After 2016 Hillary Clinton travelled America asserting that the election had been stolen away from her. Meanwhile senators Amy Klobuchar, Elizabeth Warren, and Kamala Harris, each planning their own presidential bid, were questioning the reliability of Dominion and other voting machines. The mainstream media was dutifully reporting on America’s vulnerability to Russian election interference through the machines. Harry Hursti returned to HBO as the central figure in the 2020 anti-voting machine documentary Kill Chain, which was nominated for a Emmy. Republican leaders approached this with various degrees of skepticism.

Corporate media tells us that the extremely lackluster Joe Biden, who often ended the campaign day before noon during the election, received millions more votes than the popular Barack Obama received in 2012. Election integrity activists on the Left have not shown concern.

But the 2020 election brought mail-in ballots everywhere, and ended with Trump’s allegations of a “Big Steal.” Reliably, the “fake news” lashed out at Trump. Republicans, who went to bed on election night thinking Trump pulled it off the victory, were in for a rude awakening. Large numbers of the GOP rank-and-file came to believe that the election was stolen.

At that moment  leading Democrats and their media allies quickly reversed course. Without a hint of self-reflection, leading Democrats were suddenly determining that anyone who questioned the outcome of the 2020 election was “a threat to democracy,” a narrative that continues to this day. Incredibly, they expect you to forget the 150+ Democrats,  party leaders who had questioned the outcome of elections from 2000 till 2020.

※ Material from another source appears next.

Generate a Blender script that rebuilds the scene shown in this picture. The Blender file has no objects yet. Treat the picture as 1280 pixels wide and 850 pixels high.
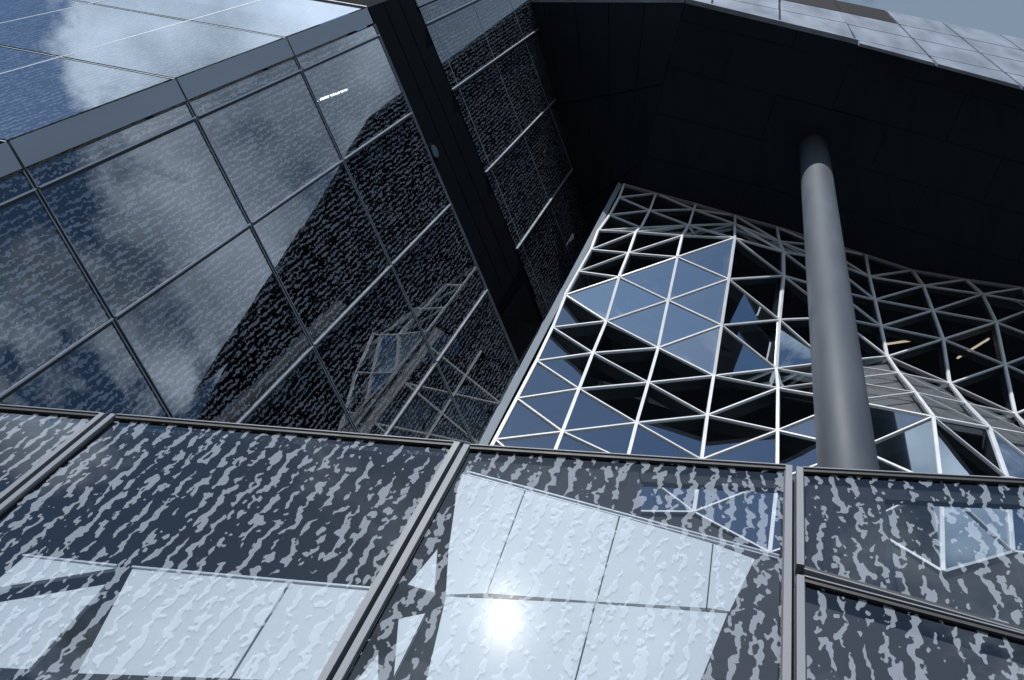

But a large segment of the GOP grassroots sincerely believe there are serious problems with our elections. There are grassroots Democrats and others on the left who know there is as well. Naomi Wolf is a writer and  former political consultant who has worked for the likes of Bill Clinton and Al Gore. She has just announced a new election integrity initiative to return to in-person election day voting and getting rid of the machines. The current Georgia election case concerning Dominion voting machines was brought by Democrats who were concerned Staci Abrams would be a victim of voter fraud in the governor’s race there in 2018.

Here’s to hoping a serious, bottom-up, bipartisan effort to fix our elections can develop, building on the efforts concerned citizens of all political persuasions over the years. But I’m not holding my breath. The trajectory America’s elections— heading toward highly centralized ranked choice voting conducted on the internet— should be truly frightening to all people of good will.